The investors should be minority shareholders. Besides the problems requiring quick fixes at Mopani and KCM, there are also some incomplete projects that gobbled so much money and raised hope but are not operational – Mopani’s Nkana Syclinorium Project and KCM’s Konkola Deep Mining Project (KDMP). Noting the silence from the New-Dawn Government over mining policy for over six months, observers were confident that the Ministry of Mines was working behind the curtains and was being methodical. An announcement of a comprehensive direction had been expected.

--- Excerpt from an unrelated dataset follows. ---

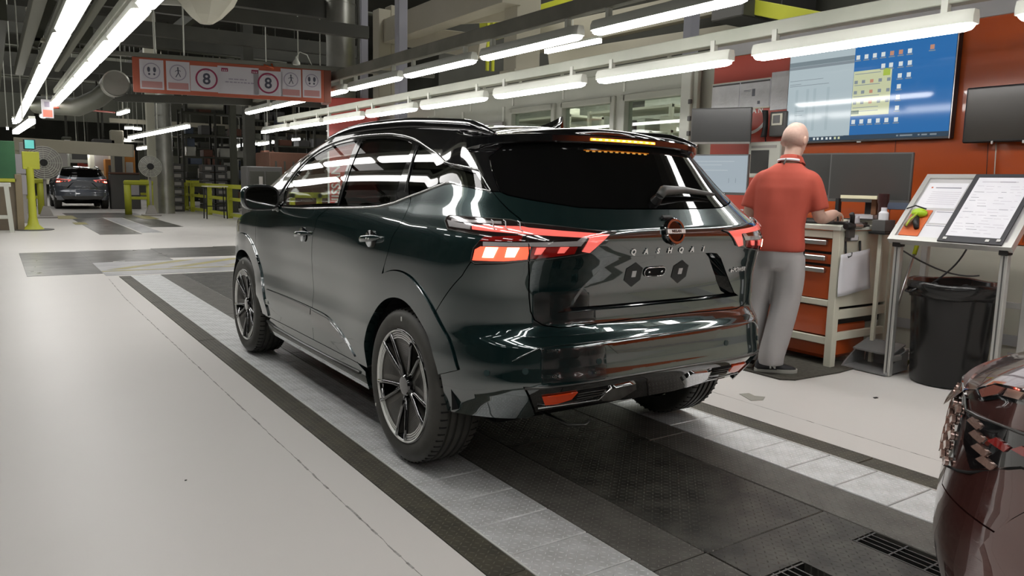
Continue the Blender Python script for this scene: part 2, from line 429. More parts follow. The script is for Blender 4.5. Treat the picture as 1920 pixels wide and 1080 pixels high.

BLACK MOUNTAIN, VEDANTA’S RETURN, POPULIST DECISIONS WIN AGAIN
Unfortunately, the new announcements are less-than encouraging: the government has surrendered the slag dumps (Black Mountain) to cadres or cooperatives of their preferred youths and cadres; and the two leading labour unions of mineworkers, MUZ and NUMAWU say they will lobby the government to return KCM to Vedanta and are ready to work with the Indian investor.
The announcement came from junior union officials and a basic inquiry revealed that the activity appears to be orchestrated by a named VEDANTA official.

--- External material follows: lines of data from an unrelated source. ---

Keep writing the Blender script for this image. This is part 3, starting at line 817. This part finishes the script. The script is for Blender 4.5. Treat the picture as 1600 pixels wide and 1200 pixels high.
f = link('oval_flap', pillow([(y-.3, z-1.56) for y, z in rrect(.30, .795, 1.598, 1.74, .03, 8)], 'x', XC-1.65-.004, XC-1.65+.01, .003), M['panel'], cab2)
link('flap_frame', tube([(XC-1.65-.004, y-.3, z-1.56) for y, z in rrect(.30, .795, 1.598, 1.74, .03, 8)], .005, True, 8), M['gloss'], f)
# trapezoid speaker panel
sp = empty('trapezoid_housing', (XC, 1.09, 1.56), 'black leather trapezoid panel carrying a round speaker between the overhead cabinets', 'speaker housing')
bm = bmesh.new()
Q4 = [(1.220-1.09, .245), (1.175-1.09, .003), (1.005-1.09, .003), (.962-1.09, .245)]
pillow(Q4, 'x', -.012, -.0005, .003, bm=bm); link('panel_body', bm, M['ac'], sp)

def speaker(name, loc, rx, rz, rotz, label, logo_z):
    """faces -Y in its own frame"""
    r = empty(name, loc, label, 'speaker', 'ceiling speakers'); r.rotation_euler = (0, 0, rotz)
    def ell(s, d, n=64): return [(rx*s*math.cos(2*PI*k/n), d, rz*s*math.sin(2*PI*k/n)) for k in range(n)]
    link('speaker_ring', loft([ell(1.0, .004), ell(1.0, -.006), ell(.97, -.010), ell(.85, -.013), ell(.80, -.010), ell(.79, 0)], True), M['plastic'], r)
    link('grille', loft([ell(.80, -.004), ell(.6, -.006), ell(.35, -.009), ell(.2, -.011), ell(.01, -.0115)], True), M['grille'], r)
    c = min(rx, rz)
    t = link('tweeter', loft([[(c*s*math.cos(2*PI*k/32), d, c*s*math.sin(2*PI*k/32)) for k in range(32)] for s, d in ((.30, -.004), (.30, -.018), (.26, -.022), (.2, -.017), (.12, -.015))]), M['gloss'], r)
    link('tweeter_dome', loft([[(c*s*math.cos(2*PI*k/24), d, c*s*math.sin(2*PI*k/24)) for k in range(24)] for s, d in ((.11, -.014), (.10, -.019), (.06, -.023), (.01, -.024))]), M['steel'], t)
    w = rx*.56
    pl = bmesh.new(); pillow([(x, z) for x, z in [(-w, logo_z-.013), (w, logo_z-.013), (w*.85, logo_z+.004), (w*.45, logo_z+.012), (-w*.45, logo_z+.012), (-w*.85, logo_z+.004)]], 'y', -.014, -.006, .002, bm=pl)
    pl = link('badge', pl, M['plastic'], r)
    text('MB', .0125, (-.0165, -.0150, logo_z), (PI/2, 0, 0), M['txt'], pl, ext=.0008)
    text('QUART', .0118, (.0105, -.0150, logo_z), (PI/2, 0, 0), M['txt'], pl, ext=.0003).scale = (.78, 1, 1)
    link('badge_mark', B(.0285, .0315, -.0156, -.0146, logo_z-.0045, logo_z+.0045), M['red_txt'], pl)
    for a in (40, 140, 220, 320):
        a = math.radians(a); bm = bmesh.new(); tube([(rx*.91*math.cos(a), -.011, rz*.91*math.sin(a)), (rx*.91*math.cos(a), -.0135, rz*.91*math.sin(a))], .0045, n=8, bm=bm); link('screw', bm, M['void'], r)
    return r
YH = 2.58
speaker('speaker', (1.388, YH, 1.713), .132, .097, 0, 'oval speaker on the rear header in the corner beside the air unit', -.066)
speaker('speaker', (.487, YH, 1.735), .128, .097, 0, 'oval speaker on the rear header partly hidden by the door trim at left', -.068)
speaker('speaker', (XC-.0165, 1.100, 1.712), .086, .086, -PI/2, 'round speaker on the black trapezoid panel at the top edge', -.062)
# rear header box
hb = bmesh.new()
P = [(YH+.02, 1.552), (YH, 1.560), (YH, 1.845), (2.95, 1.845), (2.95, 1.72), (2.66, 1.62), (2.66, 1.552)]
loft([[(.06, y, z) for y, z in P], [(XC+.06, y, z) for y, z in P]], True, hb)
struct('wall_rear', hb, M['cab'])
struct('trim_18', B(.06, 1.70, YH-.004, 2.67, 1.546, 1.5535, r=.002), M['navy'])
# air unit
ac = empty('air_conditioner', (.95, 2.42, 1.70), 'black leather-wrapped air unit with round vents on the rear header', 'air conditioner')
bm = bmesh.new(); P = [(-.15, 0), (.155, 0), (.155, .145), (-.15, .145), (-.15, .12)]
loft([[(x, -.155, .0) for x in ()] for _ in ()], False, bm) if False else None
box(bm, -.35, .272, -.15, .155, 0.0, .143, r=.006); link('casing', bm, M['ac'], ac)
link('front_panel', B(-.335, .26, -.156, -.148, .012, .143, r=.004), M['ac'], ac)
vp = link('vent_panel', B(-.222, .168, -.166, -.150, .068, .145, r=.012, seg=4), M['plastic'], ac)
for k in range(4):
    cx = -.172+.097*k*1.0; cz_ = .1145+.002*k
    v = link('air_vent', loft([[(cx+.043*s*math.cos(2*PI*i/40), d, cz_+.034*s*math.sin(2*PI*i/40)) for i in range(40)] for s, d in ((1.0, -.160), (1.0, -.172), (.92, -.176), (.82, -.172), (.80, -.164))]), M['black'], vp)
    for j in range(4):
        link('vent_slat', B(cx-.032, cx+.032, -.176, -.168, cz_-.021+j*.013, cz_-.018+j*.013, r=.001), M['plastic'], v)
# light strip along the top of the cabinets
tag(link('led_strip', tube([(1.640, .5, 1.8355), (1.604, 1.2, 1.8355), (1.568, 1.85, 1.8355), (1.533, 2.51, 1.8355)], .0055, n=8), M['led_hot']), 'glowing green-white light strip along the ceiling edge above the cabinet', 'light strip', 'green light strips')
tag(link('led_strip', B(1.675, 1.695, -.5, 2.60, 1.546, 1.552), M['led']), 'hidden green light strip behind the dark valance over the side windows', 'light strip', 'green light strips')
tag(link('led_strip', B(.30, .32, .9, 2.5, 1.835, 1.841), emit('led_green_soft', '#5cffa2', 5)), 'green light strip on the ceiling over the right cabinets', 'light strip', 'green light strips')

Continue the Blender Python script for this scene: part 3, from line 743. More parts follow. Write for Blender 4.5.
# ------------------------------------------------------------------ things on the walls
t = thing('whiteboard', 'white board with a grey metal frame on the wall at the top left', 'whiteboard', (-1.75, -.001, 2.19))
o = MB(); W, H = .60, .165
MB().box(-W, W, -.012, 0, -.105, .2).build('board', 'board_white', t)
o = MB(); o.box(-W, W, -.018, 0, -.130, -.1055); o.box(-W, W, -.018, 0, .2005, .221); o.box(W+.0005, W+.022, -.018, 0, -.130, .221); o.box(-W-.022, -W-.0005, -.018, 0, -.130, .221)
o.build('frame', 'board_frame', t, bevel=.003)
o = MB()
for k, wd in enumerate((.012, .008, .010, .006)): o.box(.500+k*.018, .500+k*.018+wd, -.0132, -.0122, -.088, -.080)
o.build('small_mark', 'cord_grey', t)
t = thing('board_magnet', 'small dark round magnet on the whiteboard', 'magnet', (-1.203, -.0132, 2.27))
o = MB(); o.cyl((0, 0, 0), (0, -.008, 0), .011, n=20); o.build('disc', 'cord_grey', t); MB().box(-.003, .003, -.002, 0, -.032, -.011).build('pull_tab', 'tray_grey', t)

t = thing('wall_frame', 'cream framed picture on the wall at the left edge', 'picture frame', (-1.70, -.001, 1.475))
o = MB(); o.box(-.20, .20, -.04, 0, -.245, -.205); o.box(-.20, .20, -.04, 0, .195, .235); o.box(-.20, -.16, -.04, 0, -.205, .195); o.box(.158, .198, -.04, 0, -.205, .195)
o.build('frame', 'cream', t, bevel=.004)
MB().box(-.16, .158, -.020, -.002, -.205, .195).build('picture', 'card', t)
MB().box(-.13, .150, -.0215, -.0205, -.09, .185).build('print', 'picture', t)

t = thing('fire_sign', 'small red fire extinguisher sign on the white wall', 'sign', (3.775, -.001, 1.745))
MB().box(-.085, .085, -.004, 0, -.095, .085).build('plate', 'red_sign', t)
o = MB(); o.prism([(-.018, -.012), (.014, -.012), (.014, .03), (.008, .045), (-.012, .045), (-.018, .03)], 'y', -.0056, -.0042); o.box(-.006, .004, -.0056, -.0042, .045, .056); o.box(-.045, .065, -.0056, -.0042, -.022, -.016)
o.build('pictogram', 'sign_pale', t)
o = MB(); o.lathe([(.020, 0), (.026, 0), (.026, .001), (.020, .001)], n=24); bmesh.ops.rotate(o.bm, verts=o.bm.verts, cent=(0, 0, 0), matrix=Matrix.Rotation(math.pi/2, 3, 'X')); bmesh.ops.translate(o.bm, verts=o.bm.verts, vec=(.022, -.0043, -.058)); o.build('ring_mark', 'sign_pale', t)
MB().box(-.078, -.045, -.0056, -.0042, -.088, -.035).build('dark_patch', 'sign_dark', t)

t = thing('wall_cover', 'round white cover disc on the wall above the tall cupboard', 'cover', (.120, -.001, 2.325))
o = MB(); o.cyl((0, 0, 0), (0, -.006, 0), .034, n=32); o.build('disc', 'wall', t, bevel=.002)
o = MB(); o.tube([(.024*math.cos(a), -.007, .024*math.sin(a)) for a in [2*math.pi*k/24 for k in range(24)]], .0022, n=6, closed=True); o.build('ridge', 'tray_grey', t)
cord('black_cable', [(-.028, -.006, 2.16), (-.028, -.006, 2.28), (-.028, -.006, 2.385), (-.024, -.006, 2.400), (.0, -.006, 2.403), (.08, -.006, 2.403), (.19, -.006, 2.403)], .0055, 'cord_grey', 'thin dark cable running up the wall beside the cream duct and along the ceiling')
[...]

Suspicions greeted this announcement by junior union officials as it was the labour unions that encouraged the government to repossess the mine and eject the investor for gross mismanagement, abuse, and lack of investment in the mine, just a few years ago. Whatever the motives at both Black Mountain and KCM, the worry remains that partisan interests have again taken precedence over professionalism, clear policy, transparency, and accountability. This is worrying.
As regards the Black Mountain, there is nothing wrong with Zambians owning mines. It is something I sincerely advocate. However, mining in Zambia is regulated by law in order to ensure the safety of those involved in the activities and to account for the mined minerals to the government.

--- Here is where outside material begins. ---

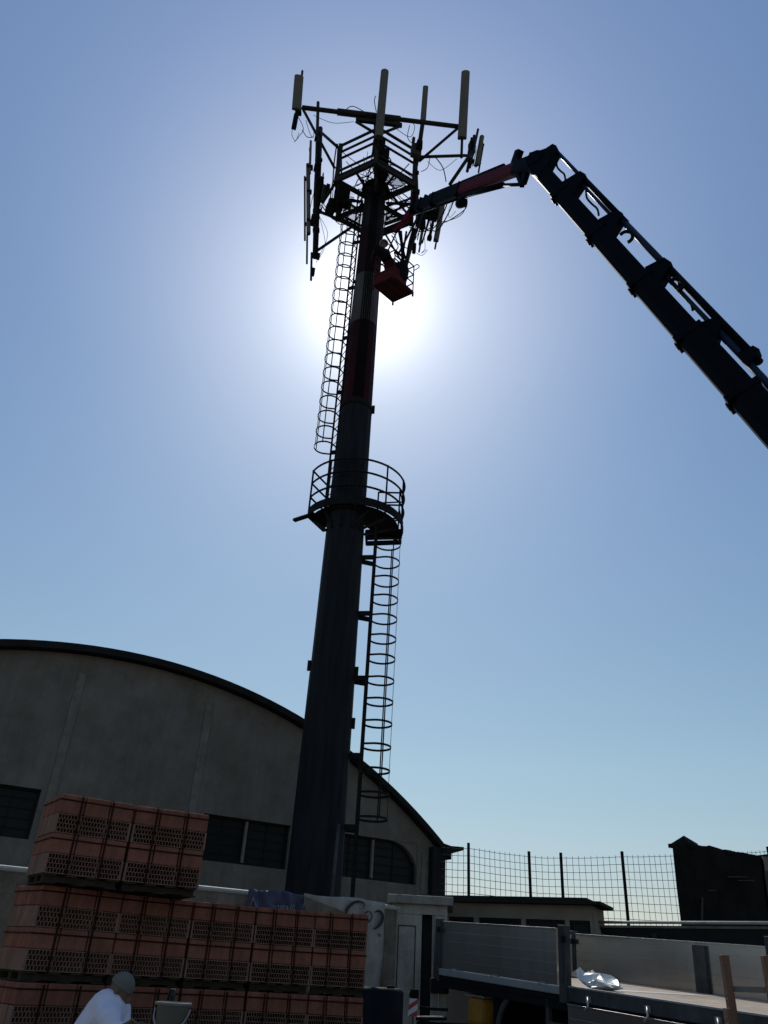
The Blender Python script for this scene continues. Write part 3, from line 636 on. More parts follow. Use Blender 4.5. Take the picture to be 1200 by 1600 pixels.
# X-braces and pipework low on the right of the head
for p, q, w in ((A_(608, 300, 18.6), A_(640, 338, 19.6), .08), (A_(604, 344, 19.3), A_(650, 300, 19.0), .06), (A_(606, 322, 19.2), A_(648, 308, 19.6), .07), (A_(602, 350, 19.4), A_(648, 334, 19.8), .12),
                (A_(604, 340, 19.3), A_(632, 336, 19.8), .06), (A_(600, 362, 19.3), A_(628, 410, 19.6), .06), (A_(620, 362, 19.3), A_(606, 392, 19.2), .05), (A_(652, 340, 19.8), A_(622, 398, 19.6), .07)):
    strut(p, q, w)
c_ = MB(); c_.tube([V(A_(519, 1392, 18.4)).lerp(V(A_(529, 1288, 18.35)), f) for f in (-0.9, 0, 1)], 0.036, 8); c_.build('conduit_pipe', M['mud'], mast)

# ------------------------------------------------------------------ crane arm with basket
K = at(838, 253, 11.0); E0 = at(1222, 680, 9.0)
BA = (K-E0).normalized(); BT = (Z-BA*BA.z).normalized(); BS = BA.cross(BT)
base = E0-BA*((E0.z-2.5)/BA.z)
cr_ = thing('loader_crane', 'dark telescopic crane arm with a red jib and basket at the mast head', 'crane', (base.x, base.y, 0))
def bp(px, py):        # parameter along the boom of a pixel of its lower edge
    d = ray(px, py); n = d.cross(BS.cross(d) if False else V((0, 0, 1)))
    best = min(((proj_(E0+BA*(L*0.02)) - V((px, py))).length, L*0.02) for L in range(-50, 900)); return best[1]
def proj_(p):
    v = p-CAM; w = v.dot(FW); return V((600+FPX*v.dot(RT)/w, 800-FPX*v.dot(UP)/w))
LK = (K-E0).length
cuts = [bp(1165, 610), bp(1085, 515), bp(1012, 430), bp(945, 352), bp(888, 290)]
secs = [(-((E0-base).length)+0.5, cuts[0], .50), (cuts[0]-.3, cuts[1], .45), (cuts[1]-.3, cuts[2], .415), (cuts[2]-.3, cuts[3], .385), (cuts[3]-.3, cuts[4], .355), (cuts[4]-.3, LK, .34)]
def bpt(L, t=0.0, s=0.0): return E0+BA*L+BT*t+BS*s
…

The Black Mountains are man-made dumps common beside copper smelters. There is one in Kitwe near the old Rokana Smelter, one in Mufulira, and another one in Luanshya among others, and were dumping grounds of slag from the processing of copper.
These dumps have grown from the 1930s and contain residue copper and cobalt of up to 1.2% and 0.3% respectively. Modern technology can reprocess and reclaim these minerals in a profitable manner.
By law, the excavation and loading of slag into trucks for onward transportation to processing plants across the Copperbelt constitutes mining and is, therefore, subject to regulation or adherence to mining laws. Mining Regulations and other provisions guide on an array of processes, including the competencies or skills of the employees, the qualifications of supervisors/engineers, the equipment to be used, the standard methodologies for operations, the stringent requirements for safety, the obligation to file mineral returns, on whose basis tax is calculated and paid to the government.
Unfortunately, the decision of the government to transfer the Black Mountains and accordingly permit mining activities thereby cadres is inconsistent with common sense and a catalyst for lawlessness: youths without any requisite mining training will flock to the dumps, nor qualified supervisors or engineers superintend over the activities; the basic standards of safety are absent; there are no verifiable returns filed with the government to determine how much is mined or to help pay tax.
As was done in the past, populist decisions have always taken precedence. Similarly put, the Black Mountain initiative by President Hakainde Hichilema represents the same previous lawlessness, and hence another broken promise on his pledge, delivered in the inaugural address, that he would govern on the principles of professionalism, rule of law and orderliness.
Quite to the contrary, mining by youths and women at the Black Mountain is a mockery of the Mining Regulations of 1971 and 1973, important pieces of law that have helped to save people’s lives and serve the revenue authorities. This, and the lawlessness in manganese mines in Luapula or makeshift gold mines gives cause for concern and brings into doubt the claim by the government that it will strictly regulate mining in the Lower Zambezi National Park. Mining is the Zambian economy; the Zambian economy is mining. Such basic blunders on mining are too early and too worrying.